By Tess Stynes
The Securities and Exchange Commission said that two Hong
Kong-based firms--which managed accounts frozen in a major insider
trading case in 2012--have agreed to pay nearly $11 million to
settle allegations against them.
The SEC filed the emergency action after discovering that
unknown traders using brokerage accounts in Hong Kong and Singapore
stood to make more than $13 million in potentially illicit profits
from trading ahead of the public announcement of Chinese oil
company Cnooc Ltd.'s $15.1 billion deal for Canadian energy
producer Nexen Inc.
The SEC on Monday stated that Citic Securities International
Investment Management (HK) Ltd. and China Shenghai Investment
Management Limited agreed to pay $6.6 million and $4.3 million
respectively. The firms neither admitted nor denied the
allegations.
The SEC said that once investigators located the suspicious
accounts and froze their assets, the firms worked with foreign
regulators and scrutinized the trading records to identify the
traders, setting the stage for a string of settlements.
Combined with earlier settlements in the case, the SEC said that
it has recouped nearly $30 million in illegal gains plus penalties
from foreign traders. The moves "sent a strong deterrent message
that insider trading in the U.S. even if carried out from overseas
simply doesn't pay," said Sanjay Wadhwa, senior associate director
for enforcement in the SEC's New York Regional Office.

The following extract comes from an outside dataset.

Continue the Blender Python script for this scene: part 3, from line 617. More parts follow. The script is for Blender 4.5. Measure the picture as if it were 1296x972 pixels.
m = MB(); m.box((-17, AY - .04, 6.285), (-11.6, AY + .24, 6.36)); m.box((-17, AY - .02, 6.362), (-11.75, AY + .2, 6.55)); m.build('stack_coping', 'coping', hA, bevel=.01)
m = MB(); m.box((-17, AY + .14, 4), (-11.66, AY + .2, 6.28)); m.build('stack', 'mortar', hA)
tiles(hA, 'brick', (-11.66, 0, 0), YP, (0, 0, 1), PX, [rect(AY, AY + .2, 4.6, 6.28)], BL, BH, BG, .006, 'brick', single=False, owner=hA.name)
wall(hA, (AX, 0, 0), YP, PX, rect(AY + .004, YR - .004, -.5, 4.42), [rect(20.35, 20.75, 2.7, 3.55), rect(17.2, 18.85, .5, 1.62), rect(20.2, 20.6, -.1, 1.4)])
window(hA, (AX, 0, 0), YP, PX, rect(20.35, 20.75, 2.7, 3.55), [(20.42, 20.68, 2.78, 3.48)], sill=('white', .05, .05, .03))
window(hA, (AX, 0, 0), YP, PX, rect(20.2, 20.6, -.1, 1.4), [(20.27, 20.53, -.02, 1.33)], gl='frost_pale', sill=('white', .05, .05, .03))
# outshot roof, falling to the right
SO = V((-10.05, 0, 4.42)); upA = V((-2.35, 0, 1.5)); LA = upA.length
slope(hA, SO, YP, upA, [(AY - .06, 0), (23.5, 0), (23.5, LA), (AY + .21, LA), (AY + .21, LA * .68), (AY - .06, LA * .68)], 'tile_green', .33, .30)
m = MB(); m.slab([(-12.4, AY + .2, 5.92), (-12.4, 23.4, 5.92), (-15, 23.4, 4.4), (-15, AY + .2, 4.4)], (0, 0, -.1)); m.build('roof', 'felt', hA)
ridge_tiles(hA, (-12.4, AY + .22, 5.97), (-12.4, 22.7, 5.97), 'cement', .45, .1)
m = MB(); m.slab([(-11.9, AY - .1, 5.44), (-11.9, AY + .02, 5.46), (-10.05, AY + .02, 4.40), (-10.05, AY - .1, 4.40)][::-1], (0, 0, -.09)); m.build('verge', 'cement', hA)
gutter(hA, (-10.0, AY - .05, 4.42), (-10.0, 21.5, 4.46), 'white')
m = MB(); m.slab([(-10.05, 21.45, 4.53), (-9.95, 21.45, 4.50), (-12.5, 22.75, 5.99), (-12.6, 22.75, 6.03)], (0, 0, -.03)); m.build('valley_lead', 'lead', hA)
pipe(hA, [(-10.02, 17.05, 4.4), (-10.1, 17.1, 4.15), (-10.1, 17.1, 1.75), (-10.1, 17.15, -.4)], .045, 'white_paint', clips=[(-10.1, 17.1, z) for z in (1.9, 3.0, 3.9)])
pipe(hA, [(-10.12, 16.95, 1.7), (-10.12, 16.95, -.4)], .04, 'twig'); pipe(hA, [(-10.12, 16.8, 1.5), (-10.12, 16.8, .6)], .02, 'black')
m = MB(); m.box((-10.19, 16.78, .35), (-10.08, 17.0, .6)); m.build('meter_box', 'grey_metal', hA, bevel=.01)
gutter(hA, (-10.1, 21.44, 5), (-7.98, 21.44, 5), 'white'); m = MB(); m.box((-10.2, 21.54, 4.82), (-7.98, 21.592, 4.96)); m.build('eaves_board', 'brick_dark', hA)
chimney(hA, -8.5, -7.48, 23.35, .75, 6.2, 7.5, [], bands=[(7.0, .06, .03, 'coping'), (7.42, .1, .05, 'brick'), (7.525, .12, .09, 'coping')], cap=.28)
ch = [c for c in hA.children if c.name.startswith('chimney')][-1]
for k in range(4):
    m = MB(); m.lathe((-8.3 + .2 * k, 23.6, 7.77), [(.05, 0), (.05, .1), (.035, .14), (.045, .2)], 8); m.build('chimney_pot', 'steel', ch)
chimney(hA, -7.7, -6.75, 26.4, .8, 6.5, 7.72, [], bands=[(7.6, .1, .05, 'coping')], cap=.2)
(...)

The settlement with Citic Securities, includes disgorgement of
$3.3 million and a $3.3 million penalty.
The settlement with China Shenghai includes the disgorgement of
illegal profits totalling $4.3 million by the firm and eight
clients.
The SEC had alleged that certain unknown traders were in
possession of material nonpublic information about the impending
deal when they purchased Nexen's stock in the days leading up to
the public announcement. According to an SEC complaint, CNOOC and
Nexen disclosed the deal before the markets opened on Monday, July
23, 2012. Nexen's stock subsequently rose sharply that day to close
at nearly 52% above the previous Friday's closing price.